Adanya sejumlah arca perwujudan tersebut menandakan bahwa masyarakat Indonesia pada zaman dahulu telah mengenal konsep dewaraja. Konsep ini merupakan transformasi konsep pemujaan arwah leluhur yang telah dikenal oleh masyarakat sejak zaman perundagian. Ketika budaya India menawarkan nama-nama dewa tertinggi untuk menjuluki kekuatan supranatural, masyarakat Austronesia dapat menerima dan menyetarakan konsepsi dewa-dewa itu dengan arwah nenek moyang yang mereka puja.
Akhirnya, muncul sebuah klaim yang mengatakan bahwa candi adalah makam raja. Kenyataannya, abu itu bukan abu manusia atau raja, tetapi abu binatang yang dijadikan korban dalam pelaksanaan upacara. Adanya upacara-upacara tersebut berawal dari adanya keinginan rakyat untuk mengenang rajanya, sehingga dibuatkan bangunan suci bagi pemujaan atau pendharmaan. Ia disucikan sebagai ista dewata. Raja yang sangat berjasa dalam pandangan rakyat tentu akan selalu dikenang sepanjang masa dan pendharmaannya akan selalu ramai dengan berbagai upacara keagamaan.
Menjawab Kegamangan
Sekarang masyarakat Hindu di berbagai daerah –salah satunya di Banyuwangi–sedang gencar-gencarnya “mempromosikan” Upacara Pĕngabènan dan Upacara Pangĕntas-ĕntas. Hingga di media massa yang pernah saya baca ada pertanyaan, bersumber dari manakah selamatan kematian ala Jawa berasal? Pertanyaan itu muncul akibat dari adanya perasaan risau. Risau karena melihat tata cara ala Jawa yang dilakukannya untuk menghormati leluhur ternyata tidak sama dengan masyarakat Hindu lainnya.

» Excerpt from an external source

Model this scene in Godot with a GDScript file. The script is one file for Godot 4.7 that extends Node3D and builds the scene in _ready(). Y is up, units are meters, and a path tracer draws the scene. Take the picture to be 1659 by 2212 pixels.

Terkadang masyarakat tidak sadar, bahwa adat dan tradisi yang coba mereka pertahankan sebenarnya berasal dari dalam, bukan dari luar. Masyarakat sekarang lebih sering terkontaminasi oleh anggapan yang serampangan dan tanpa dasar yang jelas. Kita lebih percaya dengan klaim mainstream (grubyuk), yang sengaja dilontarkan oleh oknum-oknum tertentu sehingga merasa asing dengan budaya sendiri. Endingdari semua itu lantas suatu hal yang sudah mapan malah dipertanyakan.
Masyarakat Jawa-Hindu tidak perlu bingung jika tidak bisa ngabèn.Kita tidak perlu minder melaksanakan upacara kematian ala Jawa. Sering terdengar bahwa sistem penguburan di dalam tanah dan alat yang namanya bandhusa(keranda mayat) itu identik dengan agama A, sistem penguburan menggunakan peti mati identik dengan agama B, dan sistem pembakaran mayat (ngabèn) identik dengan agama C. Benarkah sistem penguburan tersebut memang milik agama tertentu?.
Mengenai hal ini, Gunadi Kasnowiharjo (Arkeolog Balai Arkeologi Yogyakarta) pernah mengatakan, sistem penguburan membujur dengan arah hadap utara-selatan mirip posisi makam pada pemakaman orang Islam. Oleh karena ciri-ciri fisik manusia Situs Binangun secara Paleoantropologis dapat dipastikan berasal dari paleometalik, maka orientasi kubur utara-selatan tidak dapat dikorelasikan dengan sistem penguburan pada masa Islam. So, hendaknya rakyat bertuhan secara kebudayaan, dengan tiada egoisme agama, itu kata Soekarno pada sebuah kesempatan. Sanggupkah?.